> [Required work]: Each line from the start of the data below through the one containing "o = b.build('bank_rubble', stone((110, 96, 80), .6));" must be reproduced exactly.

* start *

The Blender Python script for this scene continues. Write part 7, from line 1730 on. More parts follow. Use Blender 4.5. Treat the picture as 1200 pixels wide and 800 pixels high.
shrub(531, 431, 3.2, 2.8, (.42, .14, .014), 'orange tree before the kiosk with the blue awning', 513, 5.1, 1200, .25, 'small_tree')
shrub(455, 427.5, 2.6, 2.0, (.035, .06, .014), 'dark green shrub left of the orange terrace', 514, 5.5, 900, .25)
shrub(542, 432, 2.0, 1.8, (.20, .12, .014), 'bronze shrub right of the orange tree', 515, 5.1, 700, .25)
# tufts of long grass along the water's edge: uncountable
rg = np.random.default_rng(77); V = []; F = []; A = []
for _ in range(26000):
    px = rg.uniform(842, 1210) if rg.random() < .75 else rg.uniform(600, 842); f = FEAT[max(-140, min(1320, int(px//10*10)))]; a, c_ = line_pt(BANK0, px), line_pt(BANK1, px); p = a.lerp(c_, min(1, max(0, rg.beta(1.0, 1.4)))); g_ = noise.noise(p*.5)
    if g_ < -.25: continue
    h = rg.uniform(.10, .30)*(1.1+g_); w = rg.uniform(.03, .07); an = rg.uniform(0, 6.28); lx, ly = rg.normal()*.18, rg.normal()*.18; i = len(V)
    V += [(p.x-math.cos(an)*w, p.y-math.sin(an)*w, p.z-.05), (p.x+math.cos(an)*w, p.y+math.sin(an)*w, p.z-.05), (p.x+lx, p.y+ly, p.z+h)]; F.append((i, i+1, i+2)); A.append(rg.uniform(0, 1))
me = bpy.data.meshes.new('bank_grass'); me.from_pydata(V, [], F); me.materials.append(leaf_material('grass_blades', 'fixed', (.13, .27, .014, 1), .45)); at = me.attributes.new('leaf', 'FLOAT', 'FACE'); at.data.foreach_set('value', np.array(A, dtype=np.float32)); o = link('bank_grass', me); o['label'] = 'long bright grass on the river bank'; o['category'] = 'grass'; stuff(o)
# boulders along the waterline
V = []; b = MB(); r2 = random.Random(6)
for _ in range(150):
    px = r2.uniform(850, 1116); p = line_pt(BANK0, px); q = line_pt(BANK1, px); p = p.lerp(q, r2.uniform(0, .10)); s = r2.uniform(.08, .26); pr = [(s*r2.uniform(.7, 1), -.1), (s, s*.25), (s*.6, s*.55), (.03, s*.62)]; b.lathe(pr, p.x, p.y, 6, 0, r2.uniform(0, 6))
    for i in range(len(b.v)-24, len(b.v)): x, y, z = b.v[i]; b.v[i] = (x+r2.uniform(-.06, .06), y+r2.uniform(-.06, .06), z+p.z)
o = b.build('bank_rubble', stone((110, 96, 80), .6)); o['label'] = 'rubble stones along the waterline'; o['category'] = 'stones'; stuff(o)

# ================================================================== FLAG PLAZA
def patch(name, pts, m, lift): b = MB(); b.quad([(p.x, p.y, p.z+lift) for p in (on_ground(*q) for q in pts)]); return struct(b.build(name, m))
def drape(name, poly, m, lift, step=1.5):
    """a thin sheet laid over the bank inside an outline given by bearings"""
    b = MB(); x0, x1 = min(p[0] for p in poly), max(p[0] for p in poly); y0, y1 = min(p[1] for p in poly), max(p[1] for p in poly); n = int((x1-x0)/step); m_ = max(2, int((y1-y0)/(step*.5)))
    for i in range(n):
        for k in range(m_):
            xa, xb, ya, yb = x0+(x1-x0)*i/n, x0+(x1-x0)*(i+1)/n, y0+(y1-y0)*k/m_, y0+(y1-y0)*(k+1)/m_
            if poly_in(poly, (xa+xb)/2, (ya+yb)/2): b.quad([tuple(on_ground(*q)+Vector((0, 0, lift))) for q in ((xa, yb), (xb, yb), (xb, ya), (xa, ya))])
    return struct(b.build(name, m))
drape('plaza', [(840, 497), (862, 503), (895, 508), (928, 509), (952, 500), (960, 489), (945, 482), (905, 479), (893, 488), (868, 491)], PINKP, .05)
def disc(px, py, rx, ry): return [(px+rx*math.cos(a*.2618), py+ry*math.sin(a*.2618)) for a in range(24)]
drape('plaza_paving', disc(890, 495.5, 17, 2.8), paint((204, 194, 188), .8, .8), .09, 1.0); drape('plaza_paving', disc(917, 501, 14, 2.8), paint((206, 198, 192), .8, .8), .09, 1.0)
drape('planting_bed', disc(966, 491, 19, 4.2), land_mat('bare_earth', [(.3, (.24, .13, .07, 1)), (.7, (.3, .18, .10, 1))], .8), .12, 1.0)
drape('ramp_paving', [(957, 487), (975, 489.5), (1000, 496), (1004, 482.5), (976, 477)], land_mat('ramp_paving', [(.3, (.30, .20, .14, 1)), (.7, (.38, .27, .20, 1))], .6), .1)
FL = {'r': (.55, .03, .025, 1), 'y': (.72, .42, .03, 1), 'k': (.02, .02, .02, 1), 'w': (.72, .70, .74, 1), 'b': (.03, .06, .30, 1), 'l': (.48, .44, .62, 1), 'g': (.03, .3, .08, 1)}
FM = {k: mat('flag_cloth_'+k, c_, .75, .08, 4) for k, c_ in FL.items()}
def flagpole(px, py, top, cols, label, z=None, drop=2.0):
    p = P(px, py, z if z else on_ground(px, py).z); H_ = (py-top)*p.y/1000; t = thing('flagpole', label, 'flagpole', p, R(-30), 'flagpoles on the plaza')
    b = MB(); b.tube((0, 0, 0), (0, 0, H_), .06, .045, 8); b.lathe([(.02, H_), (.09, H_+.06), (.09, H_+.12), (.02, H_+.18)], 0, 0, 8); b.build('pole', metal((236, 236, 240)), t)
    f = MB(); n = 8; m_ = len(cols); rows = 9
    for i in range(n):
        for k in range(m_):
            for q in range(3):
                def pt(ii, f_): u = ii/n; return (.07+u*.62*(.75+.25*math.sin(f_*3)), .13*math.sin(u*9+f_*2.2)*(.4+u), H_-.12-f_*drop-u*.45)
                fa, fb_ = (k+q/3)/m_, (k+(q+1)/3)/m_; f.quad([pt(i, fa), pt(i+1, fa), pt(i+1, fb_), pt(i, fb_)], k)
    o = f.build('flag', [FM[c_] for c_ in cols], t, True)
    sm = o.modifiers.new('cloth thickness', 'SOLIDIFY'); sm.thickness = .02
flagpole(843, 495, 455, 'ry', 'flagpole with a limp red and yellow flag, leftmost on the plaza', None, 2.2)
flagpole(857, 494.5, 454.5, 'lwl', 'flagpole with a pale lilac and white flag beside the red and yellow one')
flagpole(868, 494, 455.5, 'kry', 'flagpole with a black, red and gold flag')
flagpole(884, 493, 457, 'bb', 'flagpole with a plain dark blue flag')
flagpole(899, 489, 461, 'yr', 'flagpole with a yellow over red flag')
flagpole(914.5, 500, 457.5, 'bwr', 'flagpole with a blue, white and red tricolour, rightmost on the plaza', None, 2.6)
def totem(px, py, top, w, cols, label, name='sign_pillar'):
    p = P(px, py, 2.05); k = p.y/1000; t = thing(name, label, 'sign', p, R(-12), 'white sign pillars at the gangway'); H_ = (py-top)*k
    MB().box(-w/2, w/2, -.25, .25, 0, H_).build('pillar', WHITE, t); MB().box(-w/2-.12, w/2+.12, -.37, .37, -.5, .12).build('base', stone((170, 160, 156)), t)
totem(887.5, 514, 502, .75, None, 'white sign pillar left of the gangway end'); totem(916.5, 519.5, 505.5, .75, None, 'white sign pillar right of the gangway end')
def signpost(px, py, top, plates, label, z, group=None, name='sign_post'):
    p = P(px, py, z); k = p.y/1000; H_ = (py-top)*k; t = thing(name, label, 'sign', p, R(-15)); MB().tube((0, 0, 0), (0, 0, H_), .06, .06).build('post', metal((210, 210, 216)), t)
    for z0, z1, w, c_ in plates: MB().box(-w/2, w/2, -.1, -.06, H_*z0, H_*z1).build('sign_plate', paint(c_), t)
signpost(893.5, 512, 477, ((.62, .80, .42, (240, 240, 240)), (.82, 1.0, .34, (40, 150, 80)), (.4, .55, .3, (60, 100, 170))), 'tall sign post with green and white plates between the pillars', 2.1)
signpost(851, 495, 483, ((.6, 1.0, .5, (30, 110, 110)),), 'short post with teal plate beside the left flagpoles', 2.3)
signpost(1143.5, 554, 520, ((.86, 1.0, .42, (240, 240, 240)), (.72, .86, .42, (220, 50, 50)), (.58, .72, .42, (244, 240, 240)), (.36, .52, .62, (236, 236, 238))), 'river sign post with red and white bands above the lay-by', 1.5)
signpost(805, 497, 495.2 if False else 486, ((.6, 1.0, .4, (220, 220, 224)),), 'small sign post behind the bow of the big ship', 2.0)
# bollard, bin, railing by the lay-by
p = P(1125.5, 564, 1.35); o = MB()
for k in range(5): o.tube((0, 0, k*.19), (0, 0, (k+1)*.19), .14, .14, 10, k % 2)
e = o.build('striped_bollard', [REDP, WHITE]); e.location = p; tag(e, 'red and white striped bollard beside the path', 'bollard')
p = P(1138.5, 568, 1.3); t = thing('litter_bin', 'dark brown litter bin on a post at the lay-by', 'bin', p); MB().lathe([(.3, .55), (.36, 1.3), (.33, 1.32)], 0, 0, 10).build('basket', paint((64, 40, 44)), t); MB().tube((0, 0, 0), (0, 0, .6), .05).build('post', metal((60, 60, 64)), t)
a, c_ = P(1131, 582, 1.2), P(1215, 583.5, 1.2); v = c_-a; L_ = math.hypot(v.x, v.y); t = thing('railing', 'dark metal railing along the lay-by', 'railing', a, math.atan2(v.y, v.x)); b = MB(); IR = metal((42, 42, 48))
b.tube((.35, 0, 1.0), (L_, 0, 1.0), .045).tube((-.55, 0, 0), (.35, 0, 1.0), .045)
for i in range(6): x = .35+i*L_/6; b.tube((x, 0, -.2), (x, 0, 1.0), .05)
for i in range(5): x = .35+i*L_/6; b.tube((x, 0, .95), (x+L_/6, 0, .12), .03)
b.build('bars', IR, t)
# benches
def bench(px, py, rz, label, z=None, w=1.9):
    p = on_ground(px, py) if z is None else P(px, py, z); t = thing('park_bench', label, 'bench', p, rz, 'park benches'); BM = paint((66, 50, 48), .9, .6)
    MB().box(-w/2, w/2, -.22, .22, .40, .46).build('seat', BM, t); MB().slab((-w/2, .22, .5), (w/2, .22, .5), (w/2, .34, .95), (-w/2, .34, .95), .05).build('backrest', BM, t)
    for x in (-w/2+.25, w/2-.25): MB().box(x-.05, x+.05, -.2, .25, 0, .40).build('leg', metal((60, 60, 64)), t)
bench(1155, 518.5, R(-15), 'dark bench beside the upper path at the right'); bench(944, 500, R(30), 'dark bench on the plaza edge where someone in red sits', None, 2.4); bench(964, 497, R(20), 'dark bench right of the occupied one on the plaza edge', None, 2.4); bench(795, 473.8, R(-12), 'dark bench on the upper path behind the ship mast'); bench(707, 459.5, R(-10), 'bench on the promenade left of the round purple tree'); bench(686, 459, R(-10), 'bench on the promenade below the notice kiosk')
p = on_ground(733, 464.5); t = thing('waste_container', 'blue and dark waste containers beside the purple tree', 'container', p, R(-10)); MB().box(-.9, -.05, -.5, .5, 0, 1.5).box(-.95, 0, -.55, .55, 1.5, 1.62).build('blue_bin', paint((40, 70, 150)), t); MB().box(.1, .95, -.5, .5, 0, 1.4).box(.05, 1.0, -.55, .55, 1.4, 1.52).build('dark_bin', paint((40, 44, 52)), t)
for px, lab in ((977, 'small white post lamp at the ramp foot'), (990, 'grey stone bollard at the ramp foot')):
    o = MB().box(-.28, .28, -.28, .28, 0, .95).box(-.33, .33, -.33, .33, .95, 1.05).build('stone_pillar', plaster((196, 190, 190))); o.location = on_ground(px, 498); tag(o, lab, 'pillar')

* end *

> [Task answer]:
The Blender Python script for this scene continues. Write part 7, from line 1730 on. More parts follow. Use Blender 4.5. Treat the picture as 1200 pixels wide and 800 pixels high.
shrub(531, 431, 3.2, 2.8, (.42, .14, .014), 'orange tree before the kiosk with the blue awning', 513, 5.1, 1200, .25, 'small_tree')
shrub(455, 427.5, 2.6, 2.0, (.035, .06, .014), 'dark green shrub left of the orange terrace', 514, 5.5, 900, .25)
shrub(542, 432, 2.0, 1.8, (.20, .12, .014), 'bronze shrub right of the orange tree', 515, 5.1, 700, .25)
# tufts of long grass along the water's edge: uncountable
rg = np.random.default_rng(77); V = []; F = []; A = []
for _ in range(26000):
    px = rg.uniform(842, 1210) if rg.random() < .75 else rg.uniform(600, 842); f = FEAT[max(-140, min(1320, int(px//10*10)))]; a, c_ = line_pt(BANK0, px), line_pt(BANK1, px); p = a.lerp(c_, min(1, max(0, rg.beta(1.0, 1.4)))); g_ = noise.noise(p*.5)
    if g_ < -.25: continue
    h = rg.uniform(.10, .30)*(1.1+g_); w = rg.uniform(.03, .07); an = rg.uniform(0, 6.28); lx, ly = rg.normal()*.18, rg.normal()*.18; i = len(V)
    V += [(p.x-math.cos(an)*w, p.y-math.sin(an)*w, p.z-.05), (p.x+math.cos(an)*w, p.y+math.sin(an)*w, p.z-.05), (p.x+lx, p.y+ly, p.z+h)]; F.append((i, i+1, i+2)); A.append(rg.uniform(0, 1))
me = bpy.data.meshes.new('bank_grass'); me.from_pydata(V, [], F); me.materials.append(leaf_material('grass_blades', 'fixed', (.13, .27, .014, 1), .45)); at = me.attributes.new('leaf', 'FLOAT', 'FACE'); at.data.foreach_set('value', np.array(A, dtype=np.float32)); o = link('bank_grass', me); o['label'] = 'long bright grass on the river bank'; o['category'] = 'grass'; stuff(o)
# boulders along the waterline
V = []; b = MB(); r2 = random.Random(6)
for _ in range(150):
    px = r2.uniform(850, 1116); p = line_pt(BANK0, px); q = line_pt(BANK1, px); p = p.lerp(q, r2.uniform(0, .10)); s = r2.uniform(.08, .26); pr = [(s*r2.uniform(.7, 1), -.1), (s, s*.25), (s*.6, s*.55), (.03, s*.62)]; b.lathe(pr, p.x, p.y, 6, 0, r2.uniform(0, 6))
    for i in range(len(b.v)-24, len(b.v)): x, y, z = b.v[i]; b.v[i] = (x+r2.uniform(-.06, .06), y+r2.uniform(-.06, .06), z+p.z)
o = b.build('bank_rubble', stone((110, 96, 80), .6)); o['label'] = 'rubble stones along the waterline'; o['category'] = 'stones'; stuff(o)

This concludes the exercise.